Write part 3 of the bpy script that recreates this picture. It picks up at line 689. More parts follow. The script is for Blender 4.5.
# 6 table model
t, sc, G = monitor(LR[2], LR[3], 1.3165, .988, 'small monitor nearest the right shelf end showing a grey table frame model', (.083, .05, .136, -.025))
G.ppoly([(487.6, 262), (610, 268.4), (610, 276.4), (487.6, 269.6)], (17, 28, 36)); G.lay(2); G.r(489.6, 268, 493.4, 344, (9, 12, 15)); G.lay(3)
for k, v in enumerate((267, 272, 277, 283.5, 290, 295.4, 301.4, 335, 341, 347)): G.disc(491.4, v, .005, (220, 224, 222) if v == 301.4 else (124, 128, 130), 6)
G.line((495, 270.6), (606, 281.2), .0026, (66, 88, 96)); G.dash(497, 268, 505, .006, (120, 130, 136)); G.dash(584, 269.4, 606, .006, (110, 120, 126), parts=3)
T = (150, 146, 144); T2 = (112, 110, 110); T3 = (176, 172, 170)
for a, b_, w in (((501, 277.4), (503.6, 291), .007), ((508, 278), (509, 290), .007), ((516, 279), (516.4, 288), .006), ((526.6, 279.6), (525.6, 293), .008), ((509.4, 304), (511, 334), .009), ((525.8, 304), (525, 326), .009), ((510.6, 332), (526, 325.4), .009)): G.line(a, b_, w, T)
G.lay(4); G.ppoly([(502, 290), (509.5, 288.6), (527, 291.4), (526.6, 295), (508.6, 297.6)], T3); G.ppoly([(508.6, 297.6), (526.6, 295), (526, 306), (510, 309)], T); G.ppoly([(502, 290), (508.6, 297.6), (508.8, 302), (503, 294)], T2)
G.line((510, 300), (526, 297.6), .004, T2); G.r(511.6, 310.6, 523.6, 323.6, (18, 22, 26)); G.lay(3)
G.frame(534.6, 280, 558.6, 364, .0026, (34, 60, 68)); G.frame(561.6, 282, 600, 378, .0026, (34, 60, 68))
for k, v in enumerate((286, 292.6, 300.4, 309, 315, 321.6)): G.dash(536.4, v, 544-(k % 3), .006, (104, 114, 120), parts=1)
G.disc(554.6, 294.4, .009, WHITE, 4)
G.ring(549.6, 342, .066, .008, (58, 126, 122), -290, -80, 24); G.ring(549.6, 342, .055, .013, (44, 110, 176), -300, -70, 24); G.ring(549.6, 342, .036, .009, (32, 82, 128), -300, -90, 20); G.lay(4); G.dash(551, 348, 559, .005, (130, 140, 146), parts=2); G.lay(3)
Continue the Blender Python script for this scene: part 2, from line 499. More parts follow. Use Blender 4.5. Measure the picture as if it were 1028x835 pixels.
____
WRITTEN EXERCISE = Repeat every line of the material exactly as given.

EXERCISE OUTPUT =
Write part 3 of the bpy script that recreates this picture. It picks up at line 689. More parts follow. The script is for Blender 4.5.
# 6 table model
t, sc, G = monitor(LR[2], LR[3], 1.3165, .988, 'small monitor nearest the right shelf end showing a grey table frame model', (.083, .05, .136, -.025))
G.ppoly([(487.6, 262), (610, 268.4), (610, 276.4), (487.6, 269.6)], (17, 28, 36)); G.lay(2); G.r(489.6, 268, 493.4, 344, (9, 12, 15)); G.lay(3)
for k, v in enumerate((267, 272, 277, 283.5, 290, 295.4, 301.4, 335, 341, 347)): G.disc(491.4, v, .005, (220, 224, 222) if v == 301.4 else (124, 128, 130), 6)
G.line((495, 270.6), (606, 281.2), .0026, (66, 88, 96)); G.dash(497, 268, 505, .006, (120, 130, 136)); G.dash(584, 269.4, 606, .006, (110, 120, 126), parts=3)
T = (150, 146, 144); T2 = (112, 110, 110); T3 = (176, 172, 170)
for a, b_, w in (((501, 277.4), (503.6, 291), .007), ((508, 278), (509, 290), .007), ((516, 279), (516.4, 288), .006), ((526.6, 279.6), (525.6, 293), .008), ((509.4, 304), (511, 334), .009), ((525.8, 304), (525, 326), .009), ((510.6, 332), (526, 325.4), .009)): G.line(a, b_, w, T)
G.lay(4); G.ppoly([(502, 290), (509.5, 288.6), (527, 291.4), (526.6, 295), (508.6, 297.6)], T3); G.ppoly([(508.6, 297.6), (526.6, 295), (526, 306), (510, 309)], T); G.ppoly([(502, 290), (508.6, 297.6), (508.8, 302), (503, 294)], T2)
G.line((510, 300), (526, 297.6), .004, T2); G.r(511.6, 310.6, 523.6, 323.6, (18, 22, 26)); G.lay(3)
G.frame(534.6, 280, 558.6, 364, .0026, (34, 60, 68)); G.frame(561.6, 282, 600, 378, .0026, (34, 60, 68))
for k, v in enumerate((286, 292.6, 300.4, 309, 315, 321.6)): G.dash(536.4, v, 544-(k % 3), .006, (104, 114, 120), parts=1)
G.disc(554.6, 294.4, .009, WHITE, 4)
G.ring(549.6, 342, .066, .008, (58, 126, 122), -290, -80, 24); G.ring(549.6, 342, .055, .013, (44, 110, 176), -300, -70, 24); G.ring(549.6, 342, .036, .009, (32, 82, 128), -300, -90, 20); G.lay(4); G.dash(551, 348, 559, .005, (130, 140, 146), parts=2); G.lay(3)
Continue the Blender Python script for this scene: part 2, from line 499. More parts follow. Use Blender 4.5. Measure the picture as if it were 1028x835 pixels.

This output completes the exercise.